В языке простые факты описываются простыми предложениями. Они, а не имена, являются простейшими языковыми единицами. Сложным фактам соответствуют сложные предложения.
Весь язык — это полное описание всего, что есть в мире, то есть всех фактов.
Язык допускает также описание возможных фактов. Так представленный язык целиком подчиняется законам логики и поддаётся формализации. Все предложения, нарушающие законы логики или не относящиеся к наблюдаемым фактам, полагаются Витгенштейном бессмысленными.
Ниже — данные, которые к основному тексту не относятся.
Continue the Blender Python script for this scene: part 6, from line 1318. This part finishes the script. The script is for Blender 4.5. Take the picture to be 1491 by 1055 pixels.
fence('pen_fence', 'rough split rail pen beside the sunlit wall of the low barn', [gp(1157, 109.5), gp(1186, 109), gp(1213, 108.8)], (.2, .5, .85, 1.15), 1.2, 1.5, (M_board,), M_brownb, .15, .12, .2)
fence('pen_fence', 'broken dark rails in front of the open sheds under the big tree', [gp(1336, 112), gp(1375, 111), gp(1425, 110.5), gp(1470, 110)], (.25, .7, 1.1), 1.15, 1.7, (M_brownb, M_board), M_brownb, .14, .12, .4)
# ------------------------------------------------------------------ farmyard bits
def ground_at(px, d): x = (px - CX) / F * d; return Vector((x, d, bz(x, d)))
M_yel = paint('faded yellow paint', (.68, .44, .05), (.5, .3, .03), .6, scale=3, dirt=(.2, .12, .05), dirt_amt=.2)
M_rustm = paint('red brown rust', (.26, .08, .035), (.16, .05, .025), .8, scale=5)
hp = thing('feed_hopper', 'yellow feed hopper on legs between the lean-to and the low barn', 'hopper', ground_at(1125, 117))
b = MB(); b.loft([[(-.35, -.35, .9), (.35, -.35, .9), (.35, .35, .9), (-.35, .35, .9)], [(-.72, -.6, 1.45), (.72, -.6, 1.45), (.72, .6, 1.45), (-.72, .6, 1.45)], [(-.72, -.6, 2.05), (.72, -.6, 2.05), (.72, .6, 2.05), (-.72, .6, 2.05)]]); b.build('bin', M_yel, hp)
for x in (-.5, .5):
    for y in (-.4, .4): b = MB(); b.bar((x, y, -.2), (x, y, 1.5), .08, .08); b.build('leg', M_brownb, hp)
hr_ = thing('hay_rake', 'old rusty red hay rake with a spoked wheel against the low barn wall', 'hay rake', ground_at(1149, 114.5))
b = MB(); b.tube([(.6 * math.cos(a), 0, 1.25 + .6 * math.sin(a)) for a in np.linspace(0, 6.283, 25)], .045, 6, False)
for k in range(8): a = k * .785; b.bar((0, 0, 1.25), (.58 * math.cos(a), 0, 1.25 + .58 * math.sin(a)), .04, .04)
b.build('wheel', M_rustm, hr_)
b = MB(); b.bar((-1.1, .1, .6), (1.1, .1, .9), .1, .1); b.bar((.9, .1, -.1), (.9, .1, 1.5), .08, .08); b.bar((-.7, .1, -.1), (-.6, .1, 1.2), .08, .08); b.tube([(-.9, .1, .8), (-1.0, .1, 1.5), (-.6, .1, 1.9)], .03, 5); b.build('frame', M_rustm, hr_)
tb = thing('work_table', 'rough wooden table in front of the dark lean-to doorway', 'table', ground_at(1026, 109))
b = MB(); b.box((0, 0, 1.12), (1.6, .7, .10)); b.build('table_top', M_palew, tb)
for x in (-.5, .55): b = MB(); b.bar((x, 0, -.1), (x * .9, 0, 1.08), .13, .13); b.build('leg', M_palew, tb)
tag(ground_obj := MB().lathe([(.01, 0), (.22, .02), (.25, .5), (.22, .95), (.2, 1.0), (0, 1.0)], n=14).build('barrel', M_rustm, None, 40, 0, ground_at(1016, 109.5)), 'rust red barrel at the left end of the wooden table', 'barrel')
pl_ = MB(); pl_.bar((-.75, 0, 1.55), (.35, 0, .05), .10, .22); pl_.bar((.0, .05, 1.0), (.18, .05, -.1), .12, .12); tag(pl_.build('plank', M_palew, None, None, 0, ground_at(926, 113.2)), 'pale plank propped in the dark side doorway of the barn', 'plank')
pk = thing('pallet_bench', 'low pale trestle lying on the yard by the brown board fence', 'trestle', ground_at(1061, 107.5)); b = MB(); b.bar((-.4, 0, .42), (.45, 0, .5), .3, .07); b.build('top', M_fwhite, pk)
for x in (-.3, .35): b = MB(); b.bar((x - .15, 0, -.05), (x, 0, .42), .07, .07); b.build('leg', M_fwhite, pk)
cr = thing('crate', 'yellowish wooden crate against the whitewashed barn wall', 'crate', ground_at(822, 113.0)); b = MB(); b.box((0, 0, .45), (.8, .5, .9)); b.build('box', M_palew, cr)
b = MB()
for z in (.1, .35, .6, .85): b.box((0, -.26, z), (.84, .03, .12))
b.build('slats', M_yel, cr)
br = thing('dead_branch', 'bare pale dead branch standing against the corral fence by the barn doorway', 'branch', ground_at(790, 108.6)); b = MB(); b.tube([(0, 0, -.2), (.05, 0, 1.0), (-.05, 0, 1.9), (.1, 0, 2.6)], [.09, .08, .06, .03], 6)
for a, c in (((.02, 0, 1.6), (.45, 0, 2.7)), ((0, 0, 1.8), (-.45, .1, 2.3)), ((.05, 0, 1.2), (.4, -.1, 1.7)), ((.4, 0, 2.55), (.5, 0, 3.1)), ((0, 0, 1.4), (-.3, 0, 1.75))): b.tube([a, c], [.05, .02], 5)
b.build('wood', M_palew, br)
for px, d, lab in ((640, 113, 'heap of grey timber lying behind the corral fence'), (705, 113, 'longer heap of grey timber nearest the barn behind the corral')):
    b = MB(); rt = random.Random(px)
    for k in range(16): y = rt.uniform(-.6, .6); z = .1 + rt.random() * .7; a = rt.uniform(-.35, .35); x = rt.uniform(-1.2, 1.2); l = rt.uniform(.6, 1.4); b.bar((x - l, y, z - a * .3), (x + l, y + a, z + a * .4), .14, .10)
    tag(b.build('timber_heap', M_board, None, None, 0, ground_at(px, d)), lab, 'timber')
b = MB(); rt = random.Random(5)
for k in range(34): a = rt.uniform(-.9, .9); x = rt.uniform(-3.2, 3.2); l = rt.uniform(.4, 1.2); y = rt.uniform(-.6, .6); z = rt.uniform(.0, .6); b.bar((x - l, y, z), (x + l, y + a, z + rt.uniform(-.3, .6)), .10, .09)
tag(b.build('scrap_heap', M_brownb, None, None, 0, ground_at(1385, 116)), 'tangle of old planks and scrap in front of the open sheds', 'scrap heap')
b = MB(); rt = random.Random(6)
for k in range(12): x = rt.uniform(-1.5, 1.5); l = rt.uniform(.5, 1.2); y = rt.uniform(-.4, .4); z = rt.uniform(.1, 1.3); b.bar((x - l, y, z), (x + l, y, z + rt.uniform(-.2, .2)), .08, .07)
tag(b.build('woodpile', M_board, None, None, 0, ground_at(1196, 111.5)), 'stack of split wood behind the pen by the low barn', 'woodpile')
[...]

Так, бессмысленными оказываются предложения этики, эстетики и метафизики.
Важно понимать, что Витгенштейн отнюдь не намеревался тем самым лишить значимости области, которые его самого волновали чрезвычайно, но утверждал бесполезность в них языка. «О чем невозможно говорить, о том следует молчать» — таков последний афоризм «Трактата».
Философы Венского кружка, для которых «Трактат» стал настольной книгой, не приняли этого последнего факта, развернув программу, в которой «бессмысленное» стало тождественным «подлежащему элиминации». Это стало одной из главных причин, побудивших Витгенштейна пересмотреть свою философию.
Результатом пересмотра стал комплекс идей, в котором язык понимается уже как подвижная система контекстов, «языковых игр», подверженная возникновению противоречий, связанных с неясностью смыслов используемых слов и выражений, которые должны устраняться путём прояснения последних. Прояснение правил употребления языковых единиц и устранение противоречий и составляет задачу философии.
Новая философия Витгенштейна представляет собой скорее набор методов и практик, чем теорию. Он сам полагал, что только так и может выглядеть дисциплина, постоянно вынужденная приспосабливаться к своему меняющемуся предмету. Взгляды позднего Витгенштейна нашли сторонников прежде всего в Оксфорде и Кембридже, дав начало лингвистической философии.
Значение идей Витгенштейна огромно, однако их интерпретация, как показали несколько десятилетий активной работы в этом направлении, представляет большую трудность. Это в равной мере относится и к его «ранней», и к «поздней» философии. Мнения и оценки значительно расходятся, косвенно подтверждая масштабность и глубину творчества Витгенштейна.